Should you have a lengthy USB Type-C cable handy, you can expect to plug a Quest VR headset into a compatible “gaming”-caliber PC, then use that computer to power whatever VR games and software you want to run, as if it were the PC’s Oculus Rift system. It’s an official alternative to using the Quest’s built-in hardware, which revolves around a Snapdragon 835 system-on-chip (SoC) like the ones used in the Google Pixel 2 smartphone.

Since Quest already has an array of inside-out tracking cameras, this PC use case won’t require additional cameras or sensors. You should expect to plug a Quest into a compatible PC, run a room-calibration test, and be on your way—just like with certain Windows Mixed Reality headsets and this year’s Oculus Rift S.

Mark Zuckerberg announces Oculus Quest's upcoming new feature at Oculus Connect 6.
Enlarge / Mark Zuckerberg announces Oculus Quest’s upcoming new feature at Oculus Connect 6.

Facebook CEO Mark Zuckerberg took the Oculus Connect stage to confirm that the update will work with most any USB Type-C cable, though Oculus itself will release a longer cord suitable for the full-room movement you might expect from Quest’s wireless default use case.

If your only PC-VR experience came with the original Oculus Rift, you’ll likely appreciate the Quest’s 2880×1600 combined resolution (up from the first Rift’s 2560×1440 count). Just remember, the Quest’s OLED panel has a lower maximum refresh rate than other PC-VR options, running at 72Hz (as opposed to most headsets’ 90Hz maximum, let alone the Valve Index’s 120Hz and 144Hz modes).

To be clear, the Quest still defaults as a wireless, all-in-one VR option; despite its smartphone-caliber hardware, it handles fully 3D worlds and high-speed action quite well, and this PC bonus is in no way required. But while major Oculus VR games have made their way to Quest’s limited marketplace, some of those Quest ports are a bit rough (the otherwise stupendous Moss comes to mind); other impressive games, particularly Brass Tactics, may never appear as native Quest apps.

Thus, today’s news means you can conceivably dive into the entire Oculus marketplace of games and apps with one headset, as opposed to needing to own a Quest and a Rift. What’s more, platforms like SteamVR already support Oculus Rift. Today’s news may very well mean that Quest owners just got a path to playing Valve’s upcoming “2019” VR game.
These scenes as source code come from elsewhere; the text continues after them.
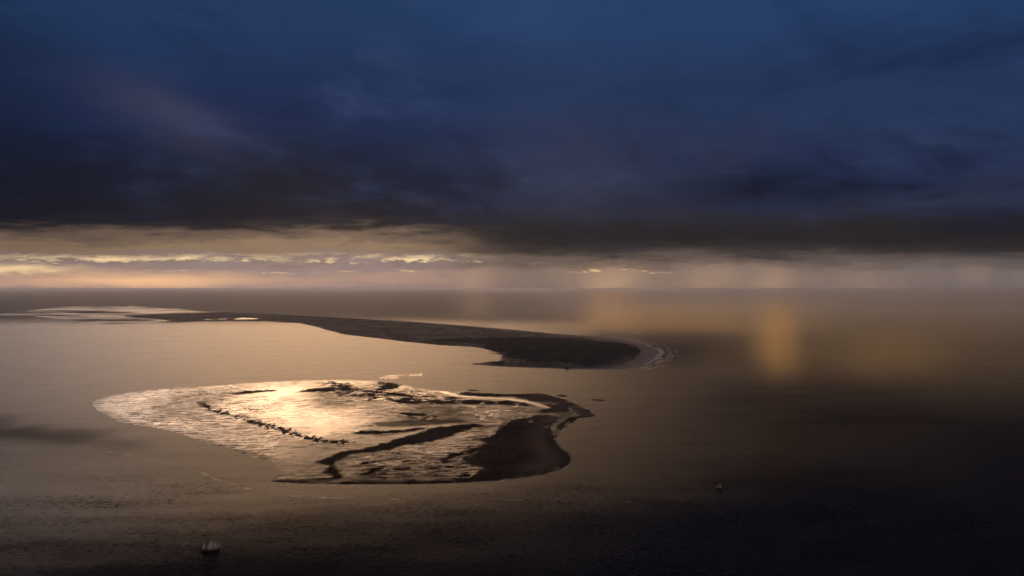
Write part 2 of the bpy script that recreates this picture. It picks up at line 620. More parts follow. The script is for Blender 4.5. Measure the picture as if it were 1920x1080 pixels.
DRY = [
    # central ridge running into the black hook on the near shore
    Z5([(1065, 460), (950, 445), (850, 450), (740, 455), (620, 475), (500, 515), (380, 560), (250, 600), (120, 622), (0, 640)]) +
    Z4([(1850, 680), (1760, 710), (1810, 740), (1790, 800), (1830, 822), (1700, 845), (1430, 850), (1440, 860), (1600, 863), (1850, 850), (1920, 840), (1990, 830),
        (1920, 800), (1885, 765), (1890, 720)]) +
    Z5([(0, 690), (80, 665), (200, 650), (330, 635), (450, 590), (560, 590), (700, 560), (850, 505), (950, 470)]),
    Z5([(50, 510), (150, 490), (300, 490), (500, 475), (620, 470), (560, 490), (450, 510), (300, 520), (150, 520)]),
    # broad dark flat to the right and the near rim
    Z5([(1500, 375), (1590, 400), (1540, 440), (1522, 480), (1545, 525), (1545, 560), (1580, 610), (1640, 670), (1652, 700), (1635, 735), (1560, 768), (1400, 803), (1250, 832),
        (1100, 855), (950, 868), (800, 874), (500, 880), (200, 882), (0, 882), (-100, 880), (-100, 858), (0, 852), (200, 852), (450, 850), (620, 850), (750, 840), (860, 815), (950, 780), (1000, 760), (980, 750),
        (900, 735), (860, 730), (900, 690), (980, 655), (960, 645), (860, 670), (770, 690), (760, 680), (830, 645), (930, 610), (1050, 580), (980, 555), (900, 565),
        (880, 560), (950, 550), (1050, 540), (1100, 510), (1140, 475), (1150, 455), (1250, 405), (1370, 380)]),
    # the right arm
    Z5([(850, 235), (1100, 245), (1250, 250), (1380, 280), (1440, 300), (1482, 325), (1400, 355), (1450, 365), (1520, 360), (1620, 360), (1665, 338), (1690, 375),
        (1600, 410), (1555, 440), (1530, 475), (1552, 525), (1580, 495), (1620, 450), (1700, 410), (1780, 395), (1845, 383), (1795, 350), (1720, 320), (1680, 290), (1600, 260),
        (1500, 235), (1380, 222), (1000, 222), (850, 210)]),
    Z5([(310, 280), (450, 255), (640, 262), (900, 268), (1200, 275), (1340, 290), (1390, 315), (1280, 312), (1100, 303), (850, 300), (600, 302), (400, 292)]),
    Z5([(-20, 178), (100, 185), (300, 208), (550, 232), (720, 245), (560, 255), (300, 232), (100, 212), (-20, 206)]),
    Z4([(1600, 212), (1700, 185), (1920, 172), (1990, 178), (1920, 207), (1700, 216)]),
    Z4([(1110, 222), (1230, 203), (1460, 194), (1470, 206), (1350, 216), (1150, 231)]),
    Z5([(400, 350), (520, 355), (605, 378), (590, 395), (500, 398), (430, 385)]),
    Z5([(620, 385), (680, 383), (700, 392), (660, 405), (625, 400)]),
]
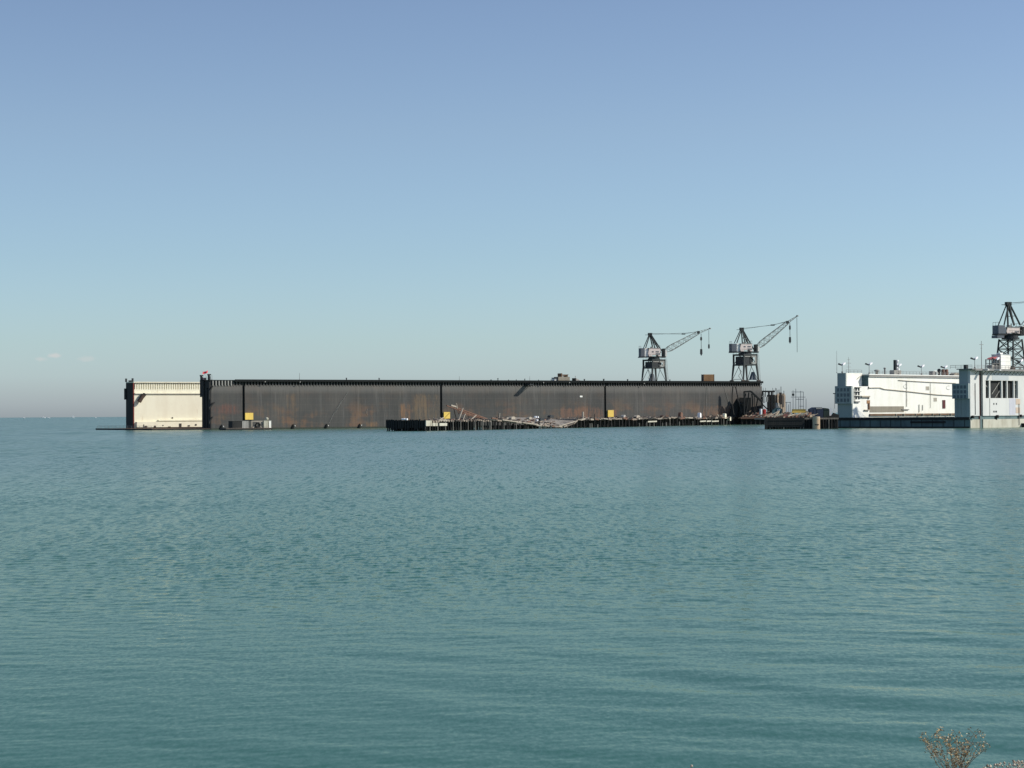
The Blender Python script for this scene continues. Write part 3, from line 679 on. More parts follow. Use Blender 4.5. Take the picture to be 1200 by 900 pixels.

One more thing: Hand tracking in Quest

Shortly after unveiling this November 2019 Quest update, Zuckerberg announced a new feature coming to Oculus Quest in “early 2020”: hand tracking. A brief demo video showed both skeletal analysis as seen through Quest’s array of cameras and in-game hand and finger tracking. Zuckerberg told Oculus Connect attendees that they can expect to test this feature on the show floor later today, and we’ll report back with exactly how this built-in hand tracking system works in its preview state.

Oculus did not announce hand tracking support for other VR hardware, particularly the Oculus Rift S. We’ll use our demo time later today to find out whether we should expect the feature in any other Oculus products.